The setup spilled directly into HP Inc. (HPQ), which jumped 13.90% as traders positioned ahead of next week's earnings on hopes the AI PC cycle is finally translating into hardware demand.
Qualcomm soared 12.48% after announcing an expanded multi-year Snapdragon Digital Chassis partnership with Stellantis N.V. (STLA) for next-generation vehicle cockpit, connectivity and ADAS chips, layered on top of last month's Q2 beat that featured a dividend hike and an expanded buyback.
Zoom Communications Inc. (ZM) rallied 12.14% after reporting on Thursday a first-quarter fiscal 2027 EPS of $1.55 versus a $1.42 consensus and revenue of $1.24 billion versus $1.22 billion expected, raising full-year revenue guidance to $5.08-5.09 billion and authorizing an incremental $1 billion buyback.

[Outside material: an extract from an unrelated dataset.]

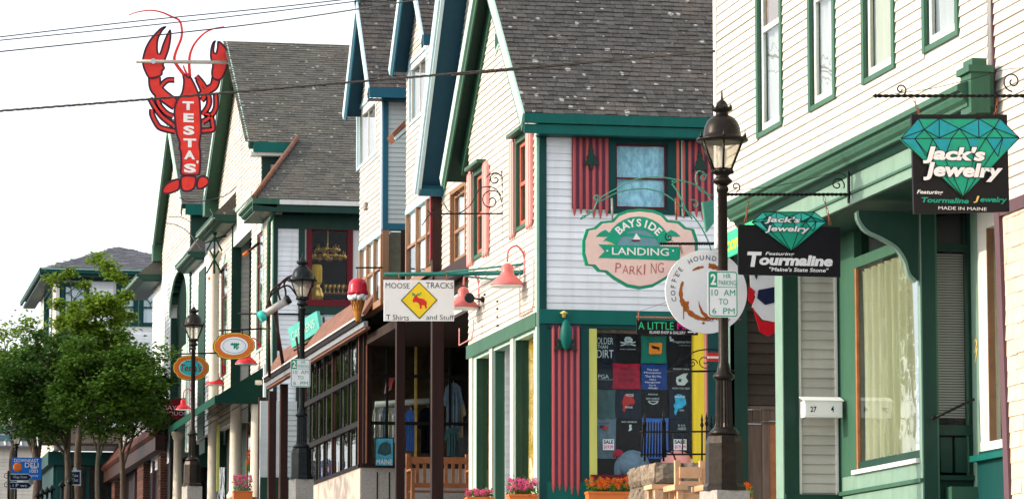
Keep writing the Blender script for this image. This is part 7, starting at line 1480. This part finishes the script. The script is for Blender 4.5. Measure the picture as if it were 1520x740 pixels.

The flip side of the tape was a sharp rotation out of defensives and certain post-earnings disappointments. The Consumer Staples Select Sector SPDR Fund (XLP) lagged as Costco Wholesale Corp. (COST) slid 2.2%, Walmart Inc. (WMT) dropped another 1.6%, extending Thursday's slide on the fuel-cost warning, and McDonald's Corp. (MCD) fell 1.3%.
On the corporate front, BJ's Wholesale Club Holdings Inc. (BJ) was the worst large-cap performer, plunging 8.10% even as first-quarter adjusted EPS of $1.10 beat the $1.03 consensus and sales of $5.66 billion topped estimates; the print showed net income slipping year-on-year and management held — rather than lifted — full-year same-club guidance of +23%, disappointing a stock that had run hard into the report.